CAPITAL MARKETS

Markets reeling, recovering

Fortescue upbeat

Staff reporter
 Iron ore miner Fortescue’s Solomon operations in the Pilbara. Image: FMG

Iron ore miner Fortescue’s Solomon operations in the Pilbara. Image: FMG

Markets were reeling yesterday amid increased trade tensions as the yuan fell below the psychologically-significant 7 per US dollar mark in response to further proposed tariffs.

However after the US labelled China a currency manipulator, the People's Bank of China set the daily currency fixing stronger than analysts expected and announced the planned sale of yuan-dominated bonds in Hong Kong, Bloomberg reported.

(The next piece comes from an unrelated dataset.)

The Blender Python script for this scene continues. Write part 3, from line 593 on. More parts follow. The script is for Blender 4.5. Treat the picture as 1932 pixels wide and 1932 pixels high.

The spot gold price is higher than this point yesterday, despite softening to about US$1,463 an ounce, having risen above $1,474/oz earlier.

The benchmark S&P/ASX200 had slumped more than 2% at the time of writing.

London looked set for a lower opening today as the Brexit headache continues.

Toronto was closed for a public holiday yesterday.

Newmont Goldcorp (NYSE: NEM) closed up about 1.4% in New York yesterday, Glencore (LSE: GLEN) continued to drop in London, closing down about 3%, and BHP (ASX: BHP) was steady in afternoon Australian trade.

Finally, iron ore miner Fortescue Metals Group (ASX: FMG) was up 4.5% at the time of writing after yesterday's slump of about 7%.

The iron ore price has fallen from about $120 per tonne last week to below $100/t, according to MySteel, amid US-China tensions and supply coming back online.

Fortescue is up about 93% year-to-date and CEO Elizabeth Gaines was among the presenters this morning at the annual Diggers and Dealers mining forum in Kalgoorlie.